Due interventi decisivi contro il Real Madrid, su Casemiro prima, su Pepe poi

Dopo un paio di annate in crescendo che gli hanno permesso di guadagnarsi visibilità positiva e la benedizione di Gianluigi Buffon, che prima della doppia sfida di Champions League tra la Juventus e il Manchester City, nell’autunno 2015, lo omaggia collocandolo tra i migliori portieri del mondo, Hart si è preparato a disputare l’Europeo francese da titolare indiscusso di un’Inghilterra gasata dalla presenza di due attaccanti reduci da exploit personali notevoli, Vardy e Kane.

Mentre si sviluppava l’ennesimo fallimento dei Three Lions, la Maledizione del Portiere Inglese è tornata per abbattersi su Hart, in maniera spietata. Il portiere del City ha delle responsabilità su tutti e quattro i gol subiti dall’Inghilterra durante il torneo: troppo statico sul colpo di testa di Berezutski che regala il pareggio alla Russia allo scadere del primo match, mal posizionato e poco reattivo sulla punizione da lontanissimo di Bale nella partita contro il Galles, indeciso nell’uscita su Sigurdsson e incapace di respingere il debole tiro di Sigorthsson nella gara decisiva contro l’Islanda. Dopo questa partita, cosciente delle critiche che sono pronte a riversarsi su di lui e sui compagni, Hart ammette di avere delle responsabilità personali per il deludente Europeo disputato dall’Inghilterra.

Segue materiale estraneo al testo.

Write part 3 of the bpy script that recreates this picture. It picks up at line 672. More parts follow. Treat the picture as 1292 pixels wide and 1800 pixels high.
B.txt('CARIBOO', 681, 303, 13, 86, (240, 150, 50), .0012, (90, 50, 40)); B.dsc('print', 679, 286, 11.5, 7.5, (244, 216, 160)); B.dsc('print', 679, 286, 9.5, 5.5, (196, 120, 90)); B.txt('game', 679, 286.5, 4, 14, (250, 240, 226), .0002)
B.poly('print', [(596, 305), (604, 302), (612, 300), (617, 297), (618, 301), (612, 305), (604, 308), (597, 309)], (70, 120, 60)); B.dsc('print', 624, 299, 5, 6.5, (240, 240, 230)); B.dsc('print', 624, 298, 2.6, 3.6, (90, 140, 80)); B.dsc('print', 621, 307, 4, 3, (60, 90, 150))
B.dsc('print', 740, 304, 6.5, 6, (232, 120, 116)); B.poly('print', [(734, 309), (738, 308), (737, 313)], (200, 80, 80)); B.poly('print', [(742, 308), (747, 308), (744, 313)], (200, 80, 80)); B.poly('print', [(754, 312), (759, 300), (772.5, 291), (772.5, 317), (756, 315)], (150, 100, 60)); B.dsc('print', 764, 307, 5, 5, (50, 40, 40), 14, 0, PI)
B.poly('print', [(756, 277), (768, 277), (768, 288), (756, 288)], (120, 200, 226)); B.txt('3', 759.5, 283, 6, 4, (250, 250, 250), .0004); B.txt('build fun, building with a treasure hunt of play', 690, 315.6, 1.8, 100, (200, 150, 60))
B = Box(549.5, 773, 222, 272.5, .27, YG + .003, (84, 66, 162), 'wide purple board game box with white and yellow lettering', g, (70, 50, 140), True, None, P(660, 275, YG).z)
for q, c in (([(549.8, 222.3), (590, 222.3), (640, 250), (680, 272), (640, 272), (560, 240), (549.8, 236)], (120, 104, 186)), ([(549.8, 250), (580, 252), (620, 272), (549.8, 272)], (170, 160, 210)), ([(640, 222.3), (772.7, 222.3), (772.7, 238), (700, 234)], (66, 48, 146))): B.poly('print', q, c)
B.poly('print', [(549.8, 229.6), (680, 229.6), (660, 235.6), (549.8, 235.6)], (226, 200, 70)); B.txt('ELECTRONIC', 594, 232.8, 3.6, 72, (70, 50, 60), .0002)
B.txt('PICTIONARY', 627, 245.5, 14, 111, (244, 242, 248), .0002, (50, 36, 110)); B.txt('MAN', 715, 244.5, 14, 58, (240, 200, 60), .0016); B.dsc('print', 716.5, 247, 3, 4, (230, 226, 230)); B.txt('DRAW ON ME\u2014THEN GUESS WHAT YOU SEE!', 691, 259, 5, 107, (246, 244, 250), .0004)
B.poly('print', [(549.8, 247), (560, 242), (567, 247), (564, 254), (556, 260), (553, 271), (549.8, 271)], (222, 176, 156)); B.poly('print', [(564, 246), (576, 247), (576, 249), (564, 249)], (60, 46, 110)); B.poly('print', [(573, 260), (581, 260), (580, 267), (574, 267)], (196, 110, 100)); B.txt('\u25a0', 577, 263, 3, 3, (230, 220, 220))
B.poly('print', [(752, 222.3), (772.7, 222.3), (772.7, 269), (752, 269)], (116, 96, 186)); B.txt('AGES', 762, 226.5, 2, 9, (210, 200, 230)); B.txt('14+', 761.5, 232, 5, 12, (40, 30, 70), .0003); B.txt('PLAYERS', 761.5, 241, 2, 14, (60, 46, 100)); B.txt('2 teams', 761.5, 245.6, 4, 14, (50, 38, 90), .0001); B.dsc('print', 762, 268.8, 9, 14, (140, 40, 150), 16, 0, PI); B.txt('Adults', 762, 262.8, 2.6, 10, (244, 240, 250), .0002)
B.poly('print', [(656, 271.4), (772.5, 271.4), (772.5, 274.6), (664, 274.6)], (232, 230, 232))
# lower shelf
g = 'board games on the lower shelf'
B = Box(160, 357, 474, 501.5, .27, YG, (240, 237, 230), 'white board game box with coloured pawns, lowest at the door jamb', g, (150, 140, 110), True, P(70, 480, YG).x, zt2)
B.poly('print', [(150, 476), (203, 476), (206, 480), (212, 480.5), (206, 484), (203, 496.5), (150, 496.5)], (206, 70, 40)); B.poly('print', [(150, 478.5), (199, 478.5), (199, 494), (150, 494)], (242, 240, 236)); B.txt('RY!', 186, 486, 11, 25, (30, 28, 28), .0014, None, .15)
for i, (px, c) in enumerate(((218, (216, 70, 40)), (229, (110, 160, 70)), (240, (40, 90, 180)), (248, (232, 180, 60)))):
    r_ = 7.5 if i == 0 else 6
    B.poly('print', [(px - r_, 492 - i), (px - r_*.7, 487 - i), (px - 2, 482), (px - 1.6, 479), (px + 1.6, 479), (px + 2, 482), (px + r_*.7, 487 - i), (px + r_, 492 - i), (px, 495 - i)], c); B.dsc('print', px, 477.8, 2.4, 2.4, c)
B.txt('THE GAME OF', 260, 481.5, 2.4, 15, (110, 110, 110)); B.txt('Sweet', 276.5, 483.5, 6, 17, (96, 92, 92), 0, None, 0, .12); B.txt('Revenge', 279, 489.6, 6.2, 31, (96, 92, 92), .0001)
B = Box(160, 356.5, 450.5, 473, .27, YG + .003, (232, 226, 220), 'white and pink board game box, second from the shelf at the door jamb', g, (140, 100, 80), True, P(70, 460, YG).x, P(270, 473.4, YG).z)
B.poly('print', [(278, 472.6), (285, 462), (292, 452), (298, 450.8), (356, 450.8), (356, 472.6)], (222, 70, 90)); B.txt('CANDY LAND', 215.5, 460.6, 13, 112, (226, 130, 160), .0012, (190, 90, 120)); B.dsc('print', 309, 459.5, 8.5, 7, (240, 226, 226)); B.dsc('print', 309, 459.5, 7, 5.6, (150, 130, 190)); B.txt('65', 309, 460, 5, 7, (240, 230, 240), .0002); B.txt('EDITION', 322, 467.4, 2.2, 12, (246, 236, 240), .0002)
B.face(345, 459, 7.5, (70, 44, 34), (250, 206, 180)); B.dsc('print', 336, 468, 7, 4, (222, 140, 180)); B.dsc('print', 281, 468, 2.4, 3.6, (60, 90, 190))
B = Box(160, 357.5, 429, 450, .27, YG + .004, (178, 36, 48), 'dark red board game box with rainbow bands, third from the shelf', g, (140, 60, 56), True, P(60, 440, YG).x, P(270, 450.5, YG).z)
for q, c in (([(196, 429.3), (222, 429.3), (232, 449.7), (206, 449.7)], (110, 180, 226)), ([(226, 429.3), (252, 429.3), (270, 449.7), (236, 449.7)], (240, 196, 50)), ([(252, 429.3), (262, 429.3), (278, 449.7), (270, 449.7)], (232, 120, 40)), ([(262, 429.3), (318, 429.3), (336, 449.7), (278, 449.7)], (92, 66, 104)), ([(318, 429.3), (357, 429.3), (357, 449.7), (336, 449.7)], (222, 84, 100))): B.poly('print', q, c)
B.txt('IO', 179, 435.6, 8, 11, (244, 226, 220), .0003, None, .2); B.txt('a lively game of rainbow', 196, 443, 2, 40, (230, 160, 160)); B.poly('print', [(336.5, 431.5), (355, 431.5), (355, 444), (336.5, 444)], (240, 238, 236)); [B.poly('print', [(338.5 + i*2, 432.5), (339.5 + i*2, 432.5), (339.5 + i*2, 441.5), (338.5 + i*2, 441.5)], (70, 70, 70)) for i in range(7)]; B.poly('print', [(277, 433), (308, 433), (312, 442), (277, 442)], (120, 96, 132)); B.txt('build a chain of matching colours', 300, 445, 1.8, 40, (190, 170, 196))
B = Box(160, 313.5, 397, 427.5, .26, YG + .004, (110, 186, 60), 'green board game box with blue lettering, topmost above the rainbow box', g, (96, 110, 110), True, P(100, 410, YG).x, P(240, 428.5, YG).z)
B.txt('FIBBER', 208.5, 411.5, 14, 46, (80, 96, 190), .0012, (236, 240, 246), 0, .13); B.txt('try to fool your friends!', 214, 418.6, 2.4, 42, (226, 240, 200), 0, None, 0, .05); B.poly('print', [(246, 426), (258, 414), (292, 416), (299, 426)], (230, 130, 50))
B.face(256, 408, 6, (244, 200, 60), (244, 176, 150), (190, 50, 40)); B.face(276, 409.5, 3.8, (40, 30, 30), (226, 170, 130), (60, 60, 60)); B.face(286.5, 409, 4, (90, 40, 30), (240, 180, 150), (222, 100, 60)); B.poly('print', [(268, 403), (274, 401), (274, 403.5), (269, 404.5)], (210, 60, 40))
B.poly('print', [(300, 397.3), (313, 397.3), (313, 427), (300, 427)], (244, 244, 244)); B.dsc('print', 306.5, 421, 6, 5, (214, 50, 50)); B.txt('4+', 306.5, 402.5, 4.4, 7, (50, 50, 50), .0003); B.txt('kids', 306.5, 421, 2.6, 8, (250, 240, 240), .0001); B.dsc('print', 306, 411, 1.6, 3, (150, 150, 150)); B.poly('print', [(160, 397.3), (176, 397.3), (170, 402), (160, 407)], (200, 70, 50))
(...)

«Avrei dovuto evitare almeno due gol»

L’estate del 2016, che avrebbe potuto consacrarlo dopo le buone prestazioni in Europa con il City, ha invece rappresentato per Hart una ricaduta, che può trasformarsi, con l’arrivo di Guardiola, in un momento molto critico della sua carriera. Il catalano neo-allenatore dei Citizens ha dimostrato di non aver mai avuto grande fiducia nel portiere inglese, giudicato troppo poco abile con i piedi e pertanto poco adatto al suo gioco. Si può chiamare Maledizione, da un lato, ma serviranno misure concrete per arginarla.